**Instruction:**
Give back the records below exactly, every one, with no pictures.

**Information shown:**

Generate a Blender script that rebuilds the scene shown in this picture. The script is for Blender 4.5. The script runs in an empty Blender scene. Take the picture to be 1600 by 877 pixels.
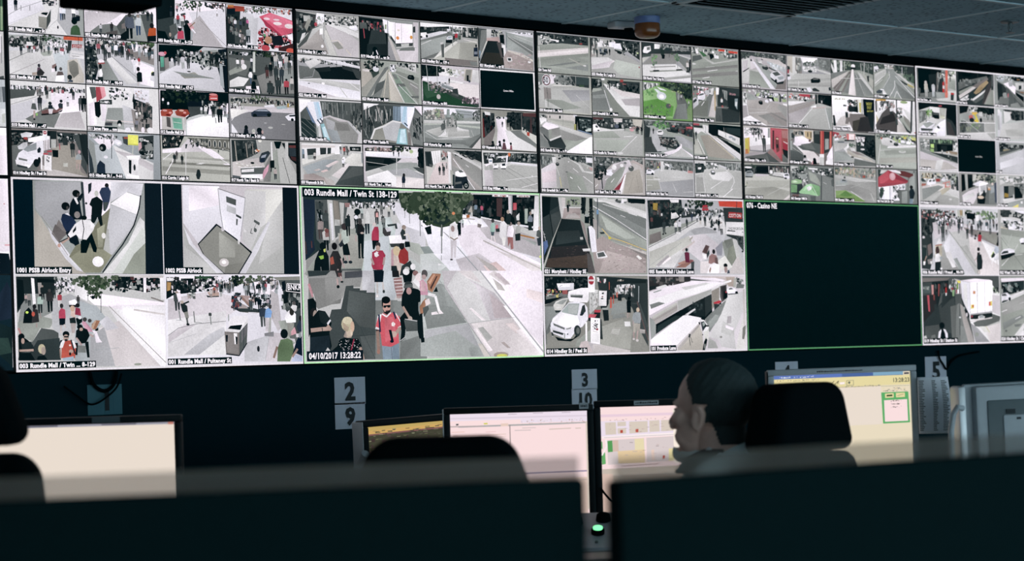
import bpy, bmesh, math, random
from mathutils import Vector, Matrix, Euler

# ------------------------------------------------------------------ camera
SC = bpy.context.scene
COL = SC.collection
FPX = 3481.88                       # focal length in pixels of the 1600 px wide frame
CYP = 568.15                        # row of the camera's principal point (the lens is shifted)
W, H = 1.0511, 0.5909               # pitch of the wall displays
Z0 = 1.2876                         # lower edge of the display wall
def rmat(ax, ay, az):
    return (Matrix.Rotation(az, 3, 'Z') @ Matrix.Rotation(ax, 3, 'X') @ Matrix.Rotation(ay, 3, 'Y'))
_R = rmat(4.28089e-3, 0.690773, 0.0283365)
_t = Vector((-1.75276, -0.0304497, -7.87269)) * 0.857
_C = -(_R.transposed() @ _t)
def _w(v):
    v = _R.transposed() @ Vector(v)
    return Vector((v.x, -v.z, v.y))
RIGHT, UP, BACK = _w((1, 0, 0)), _w((0, 1, 0)), _w((0, 0, 1))
CAM = Vector((_C.x, -_C.z, _C.y + Z0))
FWD2 = Vector((-BACK.x, -BACK.y, 0)).normalized()
RGT2 = Vector((RIGHT.x, RIGHT.y, 0)).normalized()
YAW = math.atan2(RGT2.y, RGT2.x)
def ray(px, py): return RIGHT*((px-800)/FPX) - UP*((py-CYP)/FPX) - BACK
def pt(px, py, d): return CAM + ray(px, py)*d
def at_z(px, py, z): r = ray(px, py); return CAM + r*((z-CAM.z)/r.z)
def at_y(px, py, y): r = ray(px, py); return CAM + r*((y-CAM.y)/r.y)

cd = bpy.data.cameras.new('camera')
cam = bpy.data.objects.new('camera', cd); COL.objects.link(cam)
cam.matrix_world = Matrix(((RIGHT.x, UP.x, BACK.x, CAM.x), (RIGHT.y, UP.y, BACK.y, CAM.y), (RIGHT.z, UP.z, BACK.z, CAM.z), (0, 0, 0, 1)))
cd.sensor_width = 36; cd.lens = 36*FPX/1600; cd.shift_y = (CYP-438.5)/1600
cd.clip_start = 0.05
cd.dof.use_dof = True; cd.dof.focus_distance = 7.4; cd.dof.aperture_fstop = 4.3
SC.camera = cam
SC.view_settings.view_transform = 'Standard'; SC.view_settings.look = 'None'
SC.view_settings.exposure = 0.0; SC.view_settings.gamma = 1.0; SC.view_settings.use_curve_mapping = False

# ------------------------------------------------------------------ world: the dim teal light of the rest of the room
wd = bpy.data.worlds.new('world'); SC.world = wd; wd.use_nodes = True
wd.node_tree.nodes['Background'].inputs[0].default_value = (2.1, 2.75, 3.05, 1)
wd.node_tree.nodes['Background'].inputs[1].default_value = 1.0

# ------------------------------------------------------------------ materials
def lin(c):
    return tuple((x/12.92 if x <= .04045 else ((x+.055)/1.055)**2.4) for x in c)
def hex3(s): return lin(tuple(int(ch, 16)/15 for ch in s))
def video(s):
    """colour of a camera picture: muted, with teal blacks"""
    c = [int(ch, 16)/15 for ch in s]; g = .3*c[0]+.59*c[1]+.11*c[2]; ch = max(c)-min(c)
    k = .30+.38*min(1, max(0, (ch-.12)/.35)); w = max(0, 1-g/.45); hi = max(0, (g-.75)/.25)
    if c[1] >= max(c): k *= .82
    c = [g+(q-g)*k for q in c]
    c = [max(.004, q)**1.10 for q in c]
    return lin((max(.010, c[0]-.055*w-.006*hi), max(.078, c[1]-.004*w-.024*hi), max(.092, c[2]+.016*w+.004*hi)))
def shown(s):
    """colour on a desk monitor"""
    c = [int(ch, 16)/15 for ch in s]; g = sum(c)/3
    return lin([g+(q-g)*.78 for q in c])
def rgb(r, g, b): return lin((r/255, g/255, b/255))
MATS = {}
def mat(name, col, rough=.6, metal=0, noise=0.0, scale=40, bump=0.0, spec=.5):
    if name in MATS: return MATS[name]
    m = bpy.data.materials.new(name); m.use_nodes = True; nt = m.node_tree; b = nt.nodes['Principled BSDF']
    b.inputs['Roughness'].default_value = rough; b.inputs['Metallic'].default_value = metal
    b.inputs['Specular IOR Level'].default_value = spec
    tc = nt.nodes.new('ShaderNodeTexCoord'); nz = nt.nodes.new('ShaderNodeTexNoise')
    nz.inputs['Scale'].default_value = scale; nz.inputs['Detail'].default_value = 3
    nt.links.new(tc.outputs['Object'], nz.inputs['Vector'])
    mx = nt.nodes.new('ShaderNodeMixRGB'); mx.blend_type = 'MIX'
    mx.inputs[1].default_value = (*[c*(1-noise) for c in col], 1); mx.inputs[2].default_value = (*[min(1, c*(1+noise)) for c in col], 1)
    nt.links.new(nz.outputs['Fac'], mx.inputs[0]); nt.links.new(mx.outputs[0], b.inputs['Base Color'])
    if bump:
        bp = nt.nodes.new('ShaderNodeBump'); bp.inputs['Strength'].default_value = bump; bp.inputs['Distance'].default_value = .002
        nt.links.new(nz.outputs['Fac'], bp.inputs['Height']); nt.links.new(bp.outputs[0], b.inputs['Normal'])
    MATS[name] = m; return m
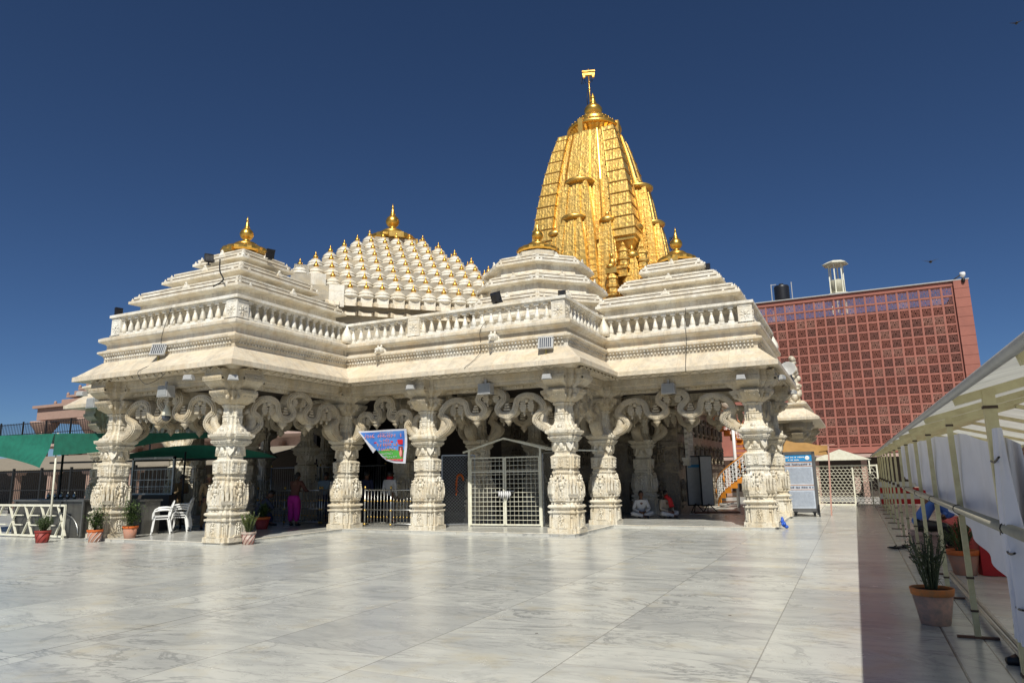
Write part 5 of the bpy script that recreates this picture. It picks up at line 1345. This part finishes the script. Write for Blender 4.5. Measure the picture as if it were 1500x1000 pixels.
# ================================================================= RIGHT: NOTICE BOARD, ORANGE TARP, GATE, STAIRS
NB=empty('notice_board',(-2.17,26.2,0),'grey framed notice board with blue header and lines of small text, right of the temple','notice board',None,.05)
b=MB(); 
for x in (-.1,.92): b.box((x,0,1.12),(.10,.06,2.12))
b.box((.41,0,2.14),(1.1,.06,.10)); b.box((.41,0,.20),(1.1,.06,.14)); b.build('frame',plain('dark_grey_frame',(.10,.10,.10),.45),NB)
b=MB(); b.box((.41,.01,1.18),(.94,.02,1.86)); b.build('panel',plain('notice_paper',(.50,.55,.62),.5),NB)
b=MB(); b.box((.41,-.006,1.97),(.92,.012,.22)); b.build('header',plain('header_blue',(.02,.25,.55),.5),NB)
def txtline(x0,x1,z,h,mat,seed,par,y=-.016):
    rnd=random.Random(seed); b=MB(); x=x0
    while x<x1:
        w_=rnd.uniform(.3,1.1)*h; b.box((x+w_/2,y,z+rnd.uniform(-.12,.12)*h),(w_,.004,h*rnd.uniform(.5,1))); x+=w_*1.25
        if rnd.random()<.2: x+=h*.8
    return b.build('text_line',mat,par)
txtm=plain('print_ink',(.12,.13,.18),.6); 
txtline(-.02,.60,2.0,.045,M['whitep'],1,NB); txtline(.1,.45,1.91,.04,M['whitep'],2,NB); txtline(-.0,.82,1.76,.05,txtm,3,NB); txtline(-.0,.82,.98,.05,txtm,4,NB)
b=MB(); b.lathe([(.075,0),(.075,.005),(.06,.006)],16,M=Matrix.Translation((.72,-.012,1.97))@Matrix.Rotation(pi/2,4,'X')); b.build('emblem',M['whitep'],NB)
b=MB()
for z in (1.83,1.70,1.05,.90): b.box((.41,-.004,z),(.90,.01,.012))
b.build('rule_line',M['orangep'],NB)
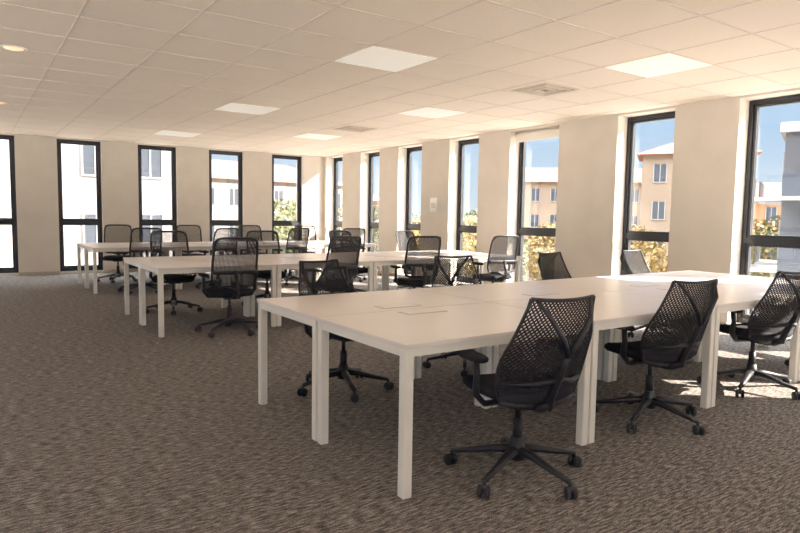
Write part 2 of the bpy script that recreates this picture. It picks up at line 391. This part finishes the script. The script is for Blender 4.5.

**Final answer:**
Generate a Blender script that rebuilds the scene shown in this picture. The script is for Blender 4.5. The script runs in an empty Blender scene. Take the picture to be 1600 by 877 pixels.
import bpy, bmesh, math, random
from mathutils import Vector, Matrix, Euler

# ------------------------------------------------------------------ camera
SC = bpy.context.scene
COL = SC.collection
FPX = 3481.88                       # focal length in pixels of the 1600 px wide frame
CYP = 568.15                        # row of the camera's principal point (the lens is shifted)
W, H = 1.0511, 0.5909               # pitch of the wall displays
Z0 = 1.2876                         # lower edge of the display wall
def rmat(ax, ay, az):
    return (Matrix.Rotation(az, 3, 'Z') @ Matrix.Rotation(ax, 3, 'X') @ Matrix.Rotation(ay, 3, 'Y'))
_R = rmat(4.28089e-3, 0.690773, 0.0283365)
_t = Vector((-1.75276, -0.0304497, -7.87269)) * 0.857
_C = -(_R.transposed() @ _t)
def _w(v):
    v = _R.transposed() @ Vector(v)
    return Vector((v.x, -v.z, v.y))
RIGHT, UP, BACK = _w((1, 0, 0)), _w((0, 1, 0)), _w((0, 0, 1))
CAM = Vector((_C.x, -_C.z, _C.y + Z0))
FWD2 = Vector((-BACK.x, -BACK.y, 0)).normalized()
RGT2 = Vector((RIGHT.x, RIGHT.y, 0)).normalized()
YAW = math.atan2(RGT2.y, RGT2.x)
def ray(px, py): return RIGHT*((px-800)/FPX) - UP*((py-CYP)/FPX) - BACK
def pt(px, py, d): return CAM + ray(px, py)*d
def at_z(px, py, z): r = ray(px, py); return CAM + r*((z-CAM.z)/r.z)
def at_y(px, py, y): r = ray(px, py); return CAM + r*((y-CAM.y)/r.y)

cd = bpy.data.cameras.new('camera')
cam = bpy.data.objects.new('camera', cd); COL.objects.link(cam)
cam.matrix_world = Matrix(((RIGHT.x, UP.x, BACK.x, CAM.x), (RIGHT.y, UP.y, BACK.y, CAM.y), (RIGHT.z, UP.z, BACK.z, CAM.z), (0, 0, 0, 1)))
cd.sensor_width = 36; cd.lens = 36*FPX/1600; cd.shift_y = (CYP-438.5)/1600
cd.clip_start = 0.05
cd.dof.use_dof = True; cd.dof.focus_distance = 7.4; cd.dof.aperture_fstop = 4.3
SC.camera = cam
SC.view_settings.view_transform = 'Standard'; SC.view_settings.look = 'None'
SC.view_settings.exposure = 0.0; SC.view_settings.gamma = 1.0; SC.view_settings.use_curve_mapping = False

# ------------------------------------------------------------------ world: the dim teal light of the rest of the room
wd = bpy.data.worlds.new('world'); SC.world = wd; wd.use_nodes = True
wd.node_tree.nodes['Background'].inputs[0].default_value = (2.1, 2.75, 3.05, 1)
wd.node_tree.nodes['Background'].inputs[1].default_value = 1.0

# ------------------------------------------------------------------ materials
def lin(c):
    return tuple((x/12.92 if x <= .04045 else ((x+.055)/1.055)**2.4) for x in c)
def hex3(s): return lin(tuple(int(ch, 16)/15 for ch in s))
def video(s):
    """colour of a camera picture: muted, with teal blacks"""
    c = [int(ch, 16)/15 for ch in s]; g = .3*c[0]+.59*c[1]+.11*c[2]; ch = max(c)-min(c)
    k = .30+.38*min(1, max(0, (ch-.12)/.35)); w = max(0, 1-g/.45); hi = max(0, (g-.75)/.25)
    if c[1] >= max(c): k *= .82
    c = [g+(q-g)*k for q in c]
    c = [max(.004, q)**1.10 for q in c]
    return lin((max(.010, c[0]-.055*w-.006*hi), max(.078, c[1]-.004*w-.024*hi), max(.092, c[2]+.016*w+.004*hi)))
def shown(s):
    """colour on a desk monitor"""
    c = [int(ch, 16)/15 for ch in s]; g = sum(c)/3
    return lin([g+(q-g)*.78 for q in c])
def rgb(r, g, b): return lin((r/255, g/255, b/255))
MATS = {}
def mat(name, col, rough=.6, metal=0, noise=0.0, scale=40, bump=0.0, spec=.5):
    if name in MATS: return MATS[name]
    m = bpy.data.materials.new(name); m.use_nodes = True; nt = m.node_tree; b = nt.nodes['Principled BSDF']
    b.inputs['Roughness'].default_value = rough; b.inputs['Metallic'].default_value = metal
    b.inputs['Specular IOR Level'].default_value = spec
    tc = nt.nodes.new('ShaderNodeTexCoord'); nz = nt.nodes.new('ShaderNodeTexNoise')
    nz.inputs['Scale'].default_value = scale; nz.inputs['Detail'].default_value = 3
    nt.links.new(tc.outputs['Object'], nz.inputs['Vector'])
    mx = nt.nodes.new('ShaderNodeMixRGB'); mx.blend_type = 'MIX'
    mx.inputs[1].default_value = (*[c*(1-noise) for c in col], 1); mx.inputs[2].default_value = (*[min(1, c*(1+noise)) for c in col], 1)
    nt.links.new(nz.outputs['Fac'], mx.inputs[0]); nt.links.new(mx.outputs[0], b.inputs['Base Color'])
    if bump:
        bp = nt.nodes.new('ShaderNodeBump'); bp.inputs['Strength'].default_value = bump; bp.inputs['Distance'].default_value = .002
        nt.links.new(nz.outputs['Fac'], bp.inputs['Height']); nt.links.new(bp.outputs[0], b.inputs['Normal'])
    MATS[name] = m; return m
Write part 5 of the bpy script that recreates this picture. It picks up at line 1345. This part finishes the script. Write for Blender 4.5. Measure the picture as if it were 1500x1000 pixels.
# ================================================================= RIGHT: NOTICE BOARD, ORANGE TARP, GATE, STAIRS
NB=empty('notice_board',(-2.17,26.2,0),'grey framed notice board with blue header and lines of small text, right of the temple','notice board',None,.05)
b=MB(); 
for x in (-.1,.92): b.box((x,0,1.12),(.10,.06,2.12))
b.box((.41,0,2.14),(1.1,.06,.10)); b.box((.41,0,.20),(1.1,.06,.14)); b.build('frame',plain('dark_grey_frame',(.10,.10,.10),.45),NB)
b=MB(); b.box((.41,.01,1.18),(.94,.02,1.86)); b.build('panel',plain('notice_paper',(.50,.55,.62),.5),NB)
b=MB(); b.box((.41,-.006,1.97),(.92,.012,.22)); b.build('header',plain('header_blue',(.02,.25,.55),.5),NB)
def txtline(x0,x1,z,h,mat,seed,par,y=-.016):
    rnd=random.Random(seed); b=MB(); x=x0
    while x<x1:
        w_=rnd.uniform(.3,1.1)*h; b.box((x+w_/2,y,z+rnd.uniform(-.12,.12)*h),(w_,.004,h*rnd.uniform(.5,1))); x+=w_*1.25
        if rnd.random()<.2: x+=h*.8
    return b.build('text_line',mat,par)
txtm=plain('print_ink',(.12,.13,.18),.6); 
txtline(-.02,.60,2.0,.045,M['whitep'],1,NB); txtline(.1,.45,1.91,.04,M['whitep'],2,NB); txtline(-.0,.82,1.76,.05,txtm,3,NB); txtline(-.0,.82,.98,.05,txtm,4,NB)
b=MB(); b.lathe([(.075,0),(.075,.005),(.06,.006)],16,M=Matrix.Translation((.72,-.012,1.97))@Matrix.Rotation(pi/2,4,'X')); b.build('emblem',M['whitep'],NB)
b=MB()
for z in (1.83,1.70,1.05,.90): b.box((.41,-.004,z),(.90,.01,.012))
b.build('rule_line',M['orangep'],NB)
Write part 2 of the bpy script that recreates this picture. It picks up at line 391. This part finishes the script. The script is for Blender 4.5.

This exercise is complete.